Daily Complicities
Some time ago I went to my bank, and walked right in with the little book I'd been reading on the metro in my hand. The bank was CIBC (Canadian Imperial Bank of Commerce), the book was Postcolonialism: A Very Short Introduction.
As Ros says to Guil in Rosencrantz and Guildenstern are Dead, " I didn't know where to put myself" ... with uneasiness and embarrassment. Such high intellectual aspirations; and such low economic grovelling.
So I am hereby reminding myself of the complicity with which I live daily. Of the heavily polluted cloud of past horrors I breathe in unthinkingly. Of somebody else's visceral, vomit-provoking reality of which I know nothing, of which I've only seen pictures.
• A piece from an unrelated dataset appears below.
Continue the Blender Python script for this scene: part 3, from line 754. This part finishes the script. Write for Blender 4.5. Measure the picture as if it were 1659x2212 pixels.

Like this one from the cover of an edition of Joseph Conrad's "Heart of Darkness" (photograph of ivory-trading in the Congo, ca. 1890):
Just another colonial scene. And yet. Like a barely audible but unmistakabe note in the air, something striking pervades the photo. Despite the power-indicative position of the African equivalent of the Indian white sahib, (proper terminology, anyone?), seated on a chair, fully dressed and helmeted, holding a whip in the right hand, and judging the offered tusk domineeringly -- the unobtrusive supremacy and superiority in this picture undoubtedly belongs to the group of African traders, gathered around the white man. Whether seated or standing, they hold themselves with a healthy confidence and natural elegance. If they seem to obey the command-giving European, it is out of politeness. They are free and beautiful, they owe nothing to no one, their bare feet touch the ground fully and firmly, they are from here.
And they are about to be dislocated, disjointed, chewed, swallowed, and defecated by the whip-holders.
Perhaps complicities aren't always accompanied by paradoxes, but that is the case here: the CIBC bank has nothing to do with this picture, and it has everything to do with it.